Objective:
Quote the lines from the line holding "legstrip(out, inn, gcol((1.1" to the very end of the listing, exactly, and no others.

Source material:
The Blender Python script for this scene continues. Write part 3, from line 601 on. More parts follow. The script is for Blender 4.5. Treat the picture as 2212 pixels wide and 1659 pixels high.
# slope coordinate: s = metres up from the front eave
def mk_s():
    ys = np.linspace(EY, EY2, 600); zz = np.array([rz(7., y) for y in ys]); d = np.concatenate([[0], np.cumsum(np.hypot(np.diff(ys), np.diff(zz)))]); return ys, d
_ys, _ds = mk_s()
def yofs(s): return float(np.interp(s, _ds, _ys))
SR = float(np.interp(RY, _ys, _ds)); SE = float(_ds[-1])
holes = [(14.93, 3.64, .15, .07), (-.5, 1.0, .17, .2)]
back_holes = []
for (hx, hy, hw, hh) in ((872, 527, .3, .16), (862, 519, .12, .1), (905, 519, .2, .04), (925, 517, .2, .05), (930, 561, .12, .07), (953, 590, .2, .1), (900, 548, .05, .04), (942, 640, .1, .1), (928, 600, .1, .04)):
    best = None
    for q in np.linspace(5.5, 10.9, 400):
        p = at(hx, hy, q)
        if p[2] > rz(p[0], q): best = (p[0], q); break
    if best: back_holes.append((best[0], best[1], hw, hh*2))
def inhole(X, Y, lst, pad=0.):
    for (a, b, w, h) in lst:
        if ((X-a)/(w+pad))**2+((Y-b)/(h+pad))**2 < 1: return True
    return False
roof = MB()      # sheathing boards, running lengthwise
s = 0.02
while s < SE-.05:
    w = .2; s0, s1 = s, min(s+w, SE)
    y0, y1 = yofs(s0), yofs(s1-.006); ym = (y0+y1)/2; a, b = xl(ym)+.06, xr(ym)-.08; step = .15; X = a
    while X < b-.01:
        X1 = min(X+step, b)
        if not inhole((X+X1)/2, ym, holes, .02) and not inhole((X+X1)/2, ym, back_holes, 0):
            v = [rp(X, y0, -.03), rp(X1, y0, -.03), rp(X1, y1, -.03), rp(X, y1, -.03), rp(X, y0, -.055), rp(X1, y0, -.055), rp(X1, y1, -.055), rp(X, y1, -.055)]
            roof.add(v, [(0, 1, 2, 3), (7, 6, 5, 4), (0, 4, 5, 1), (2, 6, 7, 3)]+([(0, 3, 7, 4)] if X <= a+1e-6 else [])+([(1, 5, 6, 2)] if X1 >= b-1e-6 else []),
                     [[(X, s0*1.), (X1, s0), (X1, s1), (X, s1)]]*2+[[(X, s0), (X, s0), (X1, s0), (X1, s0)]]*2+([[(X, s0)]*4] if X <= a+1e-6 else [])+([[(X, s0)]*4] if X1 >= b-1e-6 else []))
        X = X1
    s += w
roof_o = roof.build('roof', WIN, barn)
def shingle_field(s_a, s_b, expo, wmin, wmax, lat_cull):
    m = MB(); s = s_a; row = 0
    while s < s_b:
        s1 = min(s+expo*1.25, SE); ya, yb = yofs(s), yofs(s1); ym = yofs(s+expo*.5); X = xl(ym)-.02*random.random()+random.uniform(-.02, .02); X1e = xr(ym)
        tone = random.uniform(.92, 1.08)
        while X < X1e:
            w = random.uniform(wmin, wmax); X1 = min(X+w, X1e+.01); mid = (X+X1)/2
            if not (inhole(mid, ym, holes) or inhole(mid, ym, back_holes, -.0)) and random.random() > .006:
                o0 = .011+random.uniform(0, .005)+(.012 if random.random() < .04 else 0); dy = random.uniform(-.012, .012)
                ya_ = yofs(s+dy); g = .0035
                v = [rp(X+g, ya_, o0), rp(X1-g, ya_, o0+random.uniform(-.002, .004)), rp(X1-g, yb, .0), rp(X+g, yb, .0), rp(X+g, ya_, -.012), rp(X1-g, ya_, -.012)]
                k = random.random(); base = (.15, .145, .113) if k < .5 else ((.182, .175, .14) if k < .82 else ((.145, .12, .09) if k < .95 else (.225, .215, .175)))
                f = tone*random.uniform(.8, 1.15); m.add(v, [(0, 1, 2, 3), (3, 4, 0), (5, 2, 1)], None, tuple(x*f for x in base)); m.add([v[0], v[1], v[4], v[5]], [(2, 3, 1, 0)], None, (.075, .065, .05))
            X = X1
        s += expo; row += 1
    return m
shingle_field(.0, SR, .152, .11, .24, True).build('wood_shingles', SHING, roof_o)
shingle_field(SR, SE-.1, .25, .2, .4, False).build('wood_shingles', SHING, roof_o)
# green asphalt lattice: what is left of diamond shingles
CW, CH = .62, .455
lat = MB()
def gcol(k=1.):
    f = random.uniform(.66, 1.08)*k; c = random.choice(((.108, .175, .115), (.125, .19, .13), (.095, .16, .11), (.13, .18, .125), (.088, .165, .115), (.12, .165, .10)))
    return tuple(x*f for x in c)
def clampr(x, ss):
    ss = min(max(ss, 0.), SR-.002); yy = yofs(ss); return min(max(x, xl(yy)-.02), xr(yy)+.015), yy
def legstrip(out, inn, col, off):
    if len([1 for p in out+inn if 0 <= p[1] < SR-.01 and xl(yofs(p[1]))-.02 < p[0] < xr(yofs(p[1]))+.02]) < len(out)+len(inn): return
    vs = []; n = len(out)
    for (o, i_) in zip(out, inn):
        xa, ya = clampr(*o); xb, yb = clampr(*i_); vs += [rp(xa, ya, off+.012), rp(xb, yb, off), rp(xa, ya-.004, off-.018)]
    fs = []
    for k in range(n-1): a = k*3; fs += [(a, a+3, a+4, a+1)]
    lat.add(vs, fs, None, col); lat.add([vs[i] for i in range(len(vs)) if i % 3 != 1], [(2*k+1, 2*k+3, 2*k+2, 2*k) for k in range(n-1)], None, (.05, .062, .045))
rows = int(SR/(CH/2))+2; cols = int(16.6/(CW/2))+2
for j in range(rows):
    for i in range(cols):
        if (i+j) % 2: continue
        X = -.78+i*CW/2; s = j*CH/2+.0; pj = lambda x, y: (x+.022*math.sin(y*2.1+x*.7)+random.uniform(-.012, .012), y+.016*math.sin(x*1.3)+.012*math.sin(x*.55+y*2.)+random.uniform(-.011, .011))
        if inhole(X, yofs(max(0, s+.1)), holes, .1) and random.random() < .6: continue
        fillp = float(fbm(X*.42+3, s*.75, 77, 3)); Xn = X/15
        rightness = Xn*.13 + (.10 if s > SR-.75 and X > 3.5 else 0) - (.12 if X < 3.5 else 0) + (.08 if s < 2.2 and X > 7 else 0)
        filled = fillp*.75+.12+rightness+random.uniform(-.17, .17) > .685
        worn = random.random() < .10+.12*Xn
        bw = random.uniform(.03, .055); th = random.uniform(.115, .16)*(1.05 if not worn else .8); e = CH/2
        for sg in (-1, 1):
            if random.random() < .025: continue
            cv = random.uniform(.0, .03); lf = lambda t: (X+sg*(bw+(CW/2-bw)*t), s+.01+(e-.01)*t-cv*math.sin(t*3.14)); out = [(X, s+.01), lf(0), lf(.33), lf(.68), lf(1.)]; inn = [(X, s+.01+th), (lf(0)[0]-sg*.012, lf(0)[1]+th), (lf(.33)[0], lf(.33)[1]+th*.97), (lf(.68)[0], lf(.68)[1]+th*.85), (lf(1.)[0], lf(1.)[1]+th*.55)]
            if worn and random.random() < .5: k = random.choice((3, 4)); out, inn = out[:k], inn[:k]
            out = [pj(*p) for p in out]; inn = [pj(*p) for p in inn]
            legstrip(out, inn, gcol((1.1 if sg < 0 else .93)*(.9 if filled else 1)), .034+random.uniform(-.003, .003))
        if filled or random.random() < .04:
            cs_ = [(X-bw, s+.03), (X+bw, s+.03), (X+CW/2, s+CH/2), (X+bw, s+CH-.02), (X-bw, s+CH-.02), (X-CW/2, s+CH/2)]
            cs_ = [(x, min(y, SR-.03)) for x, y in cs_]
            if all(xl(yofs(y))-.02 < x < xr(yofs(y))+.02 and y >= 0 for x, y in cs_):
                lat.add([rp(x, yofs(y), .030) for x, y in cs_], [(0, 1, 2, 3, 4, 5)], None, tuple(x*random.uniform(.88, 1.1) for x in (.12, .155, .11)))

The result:
            legstrip(out, inn, gcol((1.1 if sg < 0 else .93)*(.9 if filled else 1)), .034+random.uniform(-.003, .003))
        if filled or random.random() < .04:
            cs_ = [(X-bw, s+.03), (X+bw, s+.03), (X+CW/2, s+CH/2), (X+bw, s+CH-.02), (X-bw, s+CH-.02), (X-CW/2, s+CH/2)]
            cs_ = [(x, min(y, SR-.03)) for x, y in cs_]
            if all(xl(yofs(y))-.02 < x < xr(yofs(y))+.02 and y >= 0 for x, y in cs_):
                lat.add([rp(x, yofs(y), .030) for x, y in cs_], [(0, 1, 2, 3, 4, 5)], None, tuple(x*random.uniform(.88, 1.1) for x in (.12, .155, .11)))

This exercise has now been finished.